Wednesday, February 25, 2009

The Numbers Game

1. 10. 32? What's your magic number?

A few weeks ago a college acquaintance and I met for drinks. Somehow, after a few too many beers, we got around to the topic of partners. And how many. His number was three times mine. He wasn't exactly proud, but I told him for a guy, it's ok. Am I validating the double standard? I think I'm just accepting that few guys will turn down a willing partner. My drinking buddy assured me that since my number was not as high as his, it wasn't bad. But I wondered if he was reassuring me or hoping to add one on to both of our numbers at some point in time.

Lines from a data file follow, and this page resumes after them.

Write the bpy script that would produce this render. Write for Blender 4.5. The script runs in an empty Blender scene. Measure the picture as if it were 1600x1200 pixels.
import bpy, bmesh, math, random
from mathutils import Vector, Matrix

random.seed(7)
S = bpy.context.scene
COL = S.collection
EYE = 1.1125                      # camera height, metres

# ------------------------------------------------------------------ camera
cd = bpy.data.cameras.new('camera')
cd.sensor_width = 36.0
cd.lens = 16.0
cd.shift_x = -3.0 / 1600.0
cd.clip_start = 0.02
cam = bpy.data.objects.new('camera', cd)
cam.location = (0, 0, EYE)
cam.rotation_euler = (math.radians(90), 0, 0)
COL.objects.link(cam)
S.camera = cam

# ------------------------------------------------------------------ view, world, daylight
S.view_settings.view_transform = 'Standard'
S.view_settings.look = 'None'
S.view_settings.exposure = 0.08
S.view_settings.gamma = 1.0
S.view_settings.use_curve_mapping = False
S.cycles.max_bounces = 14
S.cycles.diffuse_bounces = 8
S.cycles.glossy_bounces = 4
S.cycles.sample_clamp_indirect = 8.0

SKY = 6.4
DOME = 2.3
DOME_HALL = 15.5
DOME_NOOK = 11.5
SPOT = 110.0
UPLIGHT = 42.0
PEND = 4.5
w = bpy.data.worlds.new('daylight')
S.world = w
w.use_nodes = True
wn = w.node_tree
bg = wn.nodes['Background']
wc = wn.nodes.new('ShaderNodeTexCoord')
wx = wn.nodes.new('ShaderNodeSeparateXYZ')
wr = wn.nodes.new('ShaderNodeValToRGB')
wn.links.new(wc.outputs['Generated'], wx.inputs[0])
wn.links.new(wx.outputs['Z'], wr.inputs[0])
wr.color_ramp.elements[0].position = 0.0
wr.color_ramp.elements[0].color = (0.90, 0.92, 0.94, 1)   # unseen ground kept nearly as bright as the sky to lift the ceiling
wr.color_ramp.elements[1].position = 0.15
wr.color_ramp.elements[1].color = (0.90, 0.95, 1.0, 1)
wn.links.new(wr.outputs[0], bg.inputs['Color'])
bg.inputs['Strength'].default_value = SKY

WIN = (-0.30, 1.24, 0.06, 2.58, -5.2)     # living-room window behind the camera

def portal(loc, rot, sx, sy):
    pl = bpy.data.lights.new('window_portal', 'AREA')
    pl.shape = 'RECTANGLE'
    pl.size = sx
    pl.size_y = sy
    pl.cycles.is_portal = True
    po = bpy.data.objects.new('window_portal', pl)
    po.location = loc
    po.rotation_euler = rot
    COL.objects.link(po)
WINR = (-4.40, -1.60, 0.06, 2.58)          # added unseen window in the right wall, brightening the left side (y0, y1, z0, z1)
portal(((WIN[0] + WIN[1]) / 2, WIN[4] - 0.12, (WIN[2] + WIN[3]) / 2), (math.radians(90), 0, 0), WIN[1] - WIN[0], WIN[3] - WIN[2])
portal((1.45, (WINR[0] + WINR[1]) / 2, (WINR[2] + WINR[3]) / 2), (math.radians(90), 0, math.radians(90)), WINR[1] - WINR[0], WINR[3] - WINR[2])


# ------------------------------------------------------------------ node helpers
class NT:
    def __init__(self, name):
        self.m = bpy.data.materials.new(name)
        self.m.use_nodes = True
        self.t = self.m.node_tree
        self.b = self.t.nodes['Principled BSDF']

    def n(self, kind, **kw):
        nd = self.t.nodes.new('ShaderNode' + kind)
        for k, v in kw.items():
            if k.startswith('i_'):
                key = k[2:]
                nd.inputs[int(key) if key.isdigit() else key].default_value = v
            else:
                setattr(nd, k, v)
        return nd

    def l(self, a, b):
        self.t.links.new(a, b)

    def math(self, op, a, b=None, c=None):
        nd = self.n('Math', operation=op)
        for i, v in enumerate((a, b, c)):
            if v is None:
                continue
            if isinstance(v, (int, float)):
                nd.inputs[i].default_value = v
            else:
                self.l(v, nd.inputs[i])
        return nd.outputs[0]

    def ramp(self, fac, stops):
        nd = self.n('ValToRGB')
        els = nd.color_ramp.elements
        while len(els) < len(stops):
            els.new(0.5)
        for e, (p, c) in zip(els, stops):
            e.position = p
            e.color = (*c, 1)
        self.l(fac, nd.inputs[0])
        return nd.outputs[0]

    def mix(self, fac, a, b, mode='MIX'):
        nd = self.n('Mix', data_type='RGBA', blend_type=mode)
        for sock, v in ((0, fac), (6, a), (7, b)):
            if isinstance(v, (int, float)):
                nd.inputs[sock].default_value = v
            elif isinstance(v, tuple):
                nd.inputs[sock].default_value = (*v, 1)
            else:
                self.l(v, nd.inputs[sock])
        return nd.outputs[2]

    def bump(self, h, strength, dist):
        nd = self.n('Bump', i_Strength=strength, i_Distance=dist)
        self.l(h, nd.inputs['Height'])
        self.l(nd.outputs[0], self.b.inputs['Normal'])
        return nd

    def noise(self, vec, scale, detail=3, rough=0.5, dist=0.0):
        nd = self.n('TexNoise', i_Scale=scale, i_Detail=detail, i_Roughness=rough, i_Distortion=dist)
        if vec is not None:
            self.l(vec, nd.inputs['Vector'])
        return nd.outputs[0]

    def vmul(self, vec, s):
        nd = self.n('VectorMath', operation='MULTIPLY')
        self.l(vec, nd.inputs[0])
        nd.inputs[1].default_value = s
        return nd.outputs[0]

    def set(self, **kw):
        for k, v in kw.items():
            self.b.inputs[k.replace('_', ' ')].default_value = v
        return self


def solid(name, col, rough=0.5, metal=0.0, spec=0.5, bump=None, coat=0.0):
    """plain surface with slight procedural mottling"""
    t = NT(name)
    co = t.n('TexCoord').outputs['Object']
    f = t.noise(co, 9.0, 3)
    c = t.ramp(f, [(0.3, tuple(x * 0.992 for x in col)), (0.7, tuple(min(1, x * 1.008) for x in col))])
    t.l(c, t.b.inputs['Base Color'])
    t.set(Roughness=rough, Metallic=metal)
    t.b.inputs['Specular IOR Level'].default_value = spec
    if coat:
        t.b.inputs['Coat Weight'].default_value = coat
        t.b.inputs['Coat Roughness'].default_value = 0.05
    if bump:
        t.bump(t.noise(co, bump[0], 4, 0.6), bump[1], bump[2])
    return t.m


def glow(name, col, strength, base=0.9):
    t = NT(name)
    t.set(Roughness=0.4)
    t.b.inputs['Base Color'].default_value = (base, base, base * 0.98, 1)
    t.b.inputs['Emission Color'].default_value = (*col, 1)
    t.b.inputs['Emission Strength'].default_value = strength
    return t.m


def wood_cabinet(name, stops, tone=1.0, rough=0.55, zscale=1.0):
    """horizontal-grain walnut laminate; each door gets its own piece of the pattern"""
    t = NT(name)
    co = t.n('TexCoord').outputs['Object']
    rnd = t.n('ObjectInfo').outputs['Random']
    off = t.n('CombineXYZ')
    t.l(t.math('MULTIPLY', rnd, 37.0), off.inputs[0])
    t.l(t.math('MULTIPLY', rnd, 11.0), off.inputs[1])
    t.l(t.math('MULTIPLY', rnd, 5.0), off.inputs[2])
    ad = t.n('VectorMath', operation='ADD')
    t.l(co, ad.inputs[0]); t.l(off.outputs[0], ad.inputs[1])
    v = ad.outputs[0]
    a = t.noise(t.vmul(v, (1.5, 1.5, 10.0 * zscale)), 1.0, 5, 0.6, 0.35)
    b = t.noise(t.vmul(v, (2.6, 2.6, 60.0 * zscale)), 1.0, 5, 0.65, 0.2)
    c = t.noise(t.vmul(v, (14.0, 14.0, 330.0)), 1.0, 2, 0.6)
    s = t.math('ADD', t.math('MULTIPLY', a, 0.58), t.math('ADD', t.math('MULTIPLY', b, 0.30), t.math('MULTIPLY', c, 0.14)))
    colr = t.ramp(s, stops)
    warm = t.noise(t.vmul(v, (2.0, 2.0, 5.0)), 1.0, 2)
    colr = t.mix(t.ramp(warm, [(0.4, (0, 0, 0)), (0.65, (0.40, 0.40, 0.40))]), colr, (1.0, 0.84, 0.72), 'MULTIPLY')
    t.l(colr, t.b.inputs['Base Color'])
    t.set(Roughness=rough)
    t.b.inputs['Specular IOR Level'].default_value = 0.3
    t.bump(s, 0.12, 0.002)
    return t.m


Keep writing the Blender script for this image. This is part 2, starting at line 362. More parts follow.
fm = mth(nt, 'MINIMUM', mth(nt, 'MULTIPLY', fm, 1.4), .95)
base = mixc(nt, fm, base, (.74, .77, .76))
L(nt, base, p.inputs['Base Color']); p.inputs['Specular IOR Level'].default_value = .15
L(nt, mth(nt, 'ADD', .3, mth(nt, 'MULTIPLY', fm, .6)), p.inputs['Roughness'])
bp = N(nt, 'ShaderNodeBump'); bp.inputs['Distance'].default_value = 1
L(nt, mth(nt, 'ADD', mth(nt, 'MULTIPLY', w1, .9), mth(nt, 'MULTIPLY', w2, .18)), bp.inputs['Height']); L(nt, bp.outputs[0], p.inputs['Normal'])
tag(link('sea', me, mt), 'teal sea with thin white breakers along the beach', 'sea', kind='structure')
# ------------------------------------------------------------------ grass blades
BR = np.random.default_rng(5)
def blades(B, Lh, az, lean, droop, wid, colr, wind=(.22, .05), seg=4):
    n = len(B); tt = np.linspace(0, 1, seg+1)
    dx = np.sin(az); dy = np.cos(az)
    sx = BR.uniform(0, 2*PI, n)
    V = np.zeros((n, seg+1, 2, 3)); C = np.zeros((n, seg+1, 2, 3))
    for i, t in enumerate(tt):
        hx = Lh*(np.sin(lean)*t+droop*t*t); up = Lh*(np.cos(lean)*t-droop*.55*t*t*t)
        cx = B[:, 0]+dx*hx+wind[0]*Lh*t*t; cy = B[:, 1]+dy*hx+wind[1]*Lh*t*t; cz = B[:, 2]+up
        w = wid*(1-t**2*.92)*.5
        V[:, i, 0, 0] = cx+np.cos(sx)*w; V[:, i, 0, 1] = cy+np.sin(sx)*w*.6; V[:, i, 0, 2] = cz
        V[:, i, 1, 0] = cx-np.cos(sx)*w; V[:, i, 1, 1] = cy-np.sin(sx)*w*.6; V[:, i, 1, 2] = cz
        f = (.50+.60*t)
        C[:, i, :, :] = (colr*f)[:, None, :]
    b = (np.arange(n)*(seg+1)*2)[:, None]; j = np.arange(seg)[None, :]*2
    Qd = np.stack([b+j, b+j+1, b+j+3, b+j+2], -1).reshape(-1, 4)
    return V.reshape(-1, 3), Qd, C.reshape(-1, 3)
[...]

I won't reveal my number to the masses, but let's just say a few too many drinks and I'm often easily persuaded. I'm not saying I'm easy but I like having a good time. And I think I've had my fair share of one-nighters to boot. But before I get into too much detail, do numbers matter?

If you met someone and they told you their number was 17, would your opinion of them drastically change? 71? What about the make out slut who is still a virgin?

If someone didn't know me, I'm not sure I'd want them knowing my number. But if your new partner tells you their number, would you freak if it was outrageously high? Or low? Or accumulated in a very short period of time? What about emotional attachment? A very low percentage of my number I actually cared about in any way shape or form. Can I discount my number to reflect that?

Another big question is drunk sex. The majority of my partners had me only after I was under the influence. If being drunk doesn't count, my number would drop significantly. And back to emotions, there were zero involved in my drunken escapades. I like to think of drunken one-nighters as a contract of sorts, both parties seeking physical enjoyment consent and it is assumed there will not be cuddling or follow up phone calls.

But if numbers are purely a tally of notches on the bedpost, I guess rationalizing is just a waste of time. Maybe we should just throw numbers out the window and let the past stay in the past. Or use the don't ask, don't tell method? Lie? Who knows.